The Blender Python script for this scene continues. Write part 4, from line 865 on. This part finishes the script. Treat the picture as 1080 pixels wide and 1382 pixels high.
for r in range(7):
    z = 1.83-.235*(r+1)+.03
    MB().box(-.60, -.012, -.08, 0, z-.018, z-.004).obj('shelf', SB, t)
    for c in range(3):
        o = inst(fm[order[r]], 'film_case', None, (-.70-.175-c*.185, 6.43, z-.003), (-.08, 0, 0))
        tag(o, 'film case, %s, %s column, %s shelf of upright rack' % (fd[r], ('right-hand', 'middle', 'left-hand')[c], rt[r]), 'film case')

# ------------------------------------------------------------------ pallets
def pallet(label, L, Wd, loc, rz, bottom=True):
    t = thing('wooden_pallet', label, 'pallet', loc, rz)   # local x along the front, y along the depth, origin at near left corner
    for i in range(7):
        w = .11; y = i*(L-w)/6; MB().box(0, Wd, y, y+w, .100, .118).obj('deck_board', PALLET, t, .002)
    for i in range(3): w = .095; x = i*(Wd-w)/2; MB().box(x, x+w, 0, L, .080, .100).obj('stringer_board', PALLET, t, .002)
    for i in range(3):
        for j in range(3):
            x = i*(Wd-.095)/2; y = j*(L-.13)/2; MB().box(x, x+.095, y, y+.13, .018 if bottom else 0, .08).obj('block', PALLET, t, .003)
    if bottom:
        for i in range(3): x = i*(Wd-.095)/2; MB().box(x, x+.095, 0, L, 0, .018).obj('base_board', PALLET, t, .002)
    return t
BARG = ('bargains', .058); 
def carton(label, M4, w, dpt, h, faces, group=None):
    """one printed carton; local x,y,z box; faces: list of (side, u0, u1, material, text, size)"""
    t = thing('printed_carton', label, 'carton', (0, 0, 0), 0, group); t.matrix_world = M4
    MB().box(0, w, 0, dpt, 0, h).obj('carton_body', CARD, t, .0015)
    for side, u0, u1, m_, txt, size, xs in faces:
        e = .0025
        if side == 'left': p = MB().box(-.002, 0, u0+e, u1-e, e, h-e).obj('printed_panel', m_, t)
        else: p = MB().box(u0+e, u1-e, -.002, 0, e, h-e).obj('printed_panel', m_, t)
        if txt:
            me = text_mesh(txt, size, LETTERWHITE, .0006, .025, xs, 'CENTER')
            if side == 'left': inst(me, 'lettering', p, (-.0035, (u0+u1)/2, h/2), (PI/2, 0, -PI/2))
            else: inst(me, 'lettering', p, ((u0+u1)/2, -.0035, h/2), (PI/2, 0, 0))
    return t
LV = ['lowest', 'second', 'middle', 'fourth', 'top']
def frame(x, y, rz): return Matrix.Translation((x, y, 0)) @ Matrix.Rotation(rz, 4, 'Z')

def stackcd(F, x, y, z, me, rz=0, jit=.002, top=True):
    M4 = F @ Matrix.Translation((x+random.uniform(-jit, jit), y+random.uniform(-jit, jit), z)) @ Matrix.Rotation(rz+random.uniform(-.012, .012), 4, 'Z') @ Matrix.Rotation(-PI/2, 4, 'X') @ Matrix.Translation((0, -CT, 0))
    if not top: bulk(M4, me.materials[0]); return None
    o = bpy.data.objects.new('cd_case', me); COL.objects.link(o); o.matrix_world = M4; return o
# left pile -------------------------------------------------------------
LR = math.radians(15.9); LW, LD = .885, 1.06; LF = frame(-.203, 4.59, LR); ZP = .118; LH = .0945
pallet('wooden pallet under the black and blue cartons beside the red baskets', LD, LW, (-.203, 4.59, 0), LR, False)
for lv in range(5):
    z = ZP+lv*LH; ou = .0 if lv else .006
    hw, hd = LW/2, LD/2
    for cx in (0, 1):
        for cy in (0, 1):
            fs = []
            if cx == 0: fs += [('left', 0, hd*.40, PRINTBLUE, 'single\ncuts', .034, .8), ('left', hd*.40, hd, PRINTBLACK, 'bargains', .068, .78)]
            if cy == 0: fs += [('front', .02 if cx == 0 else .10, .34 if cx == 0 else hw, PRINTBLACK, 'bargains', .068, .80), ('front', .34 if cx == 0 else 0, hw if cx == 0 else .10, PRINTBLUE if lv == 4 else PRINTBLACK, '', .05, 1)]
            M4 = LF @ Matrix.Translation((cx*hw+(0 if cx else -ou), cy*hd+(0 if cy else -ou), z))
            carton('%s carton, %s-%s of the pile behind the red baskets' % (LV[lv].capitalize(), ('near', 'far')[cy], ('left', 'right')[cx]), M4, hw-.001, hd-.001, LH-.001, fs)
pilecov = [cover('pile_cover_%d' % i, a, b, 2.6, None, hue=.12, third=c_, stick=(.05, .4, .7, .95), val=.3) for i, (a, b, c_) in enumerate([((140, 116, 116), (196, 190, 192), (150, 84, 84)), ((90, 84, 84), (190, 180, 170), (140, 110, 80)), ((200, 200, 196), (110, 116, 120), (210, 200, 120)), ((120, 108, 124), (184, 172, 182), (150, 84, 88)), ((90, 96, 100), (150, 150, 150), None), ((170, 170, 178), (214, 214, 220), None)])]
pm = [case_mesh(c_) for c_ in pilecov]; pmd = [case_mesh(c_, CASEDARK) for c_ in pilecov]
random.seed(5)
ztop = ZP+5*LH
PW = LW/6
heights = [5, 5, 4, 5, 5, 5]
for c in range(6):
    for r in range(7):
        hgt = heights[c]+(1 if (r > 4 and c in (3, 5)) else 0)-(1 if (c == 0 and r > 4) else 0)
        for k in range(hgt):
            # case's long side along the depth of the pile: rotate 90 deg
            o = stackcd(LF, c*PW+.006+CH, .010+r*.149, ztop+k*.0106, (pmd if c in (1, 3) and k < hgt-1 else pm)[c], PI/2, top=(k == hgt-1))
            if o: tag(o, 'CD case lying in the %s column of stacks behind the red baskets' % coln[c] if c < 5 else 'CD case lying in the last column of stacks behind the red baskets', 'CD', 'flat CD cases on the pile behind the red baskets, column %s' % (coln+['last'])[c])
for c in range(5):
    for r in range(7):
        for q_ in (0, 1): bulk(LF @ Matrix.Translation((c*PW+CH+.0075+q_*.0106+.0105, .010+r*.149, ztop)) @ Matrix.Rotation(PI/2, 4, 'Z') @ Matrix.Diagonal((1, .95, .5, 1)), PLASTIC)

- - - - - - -

## Brief
Starting at the first line of the material above, reproduce each line exactly up to and including the line with "tag(o, 'film case, %s, %s".

## Correct output
The Blender Python script for this scene continues. Write part 4, from line 865 on. This part finishes the script. Treat the picture as 1080 pixels wide and 1382 pixels high.
for r in range(7):
    z = 1.83-.235*(r+1)+.03
    MB().box(-.60, -.012, -.08, 0, z-.018, z-.004).obj('shelf', SB, t)
    for c in range(3):
        o = inst(fm[order[r]], 'film_case', None, (-.70-.175-c*.185, 6.43, z-.003), (-.08, 0, 0))
        tag(o, 'film case, %s, %s column, %s shelf of upright rack' % (fd[r], ('right-hand', 'middle', 'left-hand')[c], rt[r]), 'film case')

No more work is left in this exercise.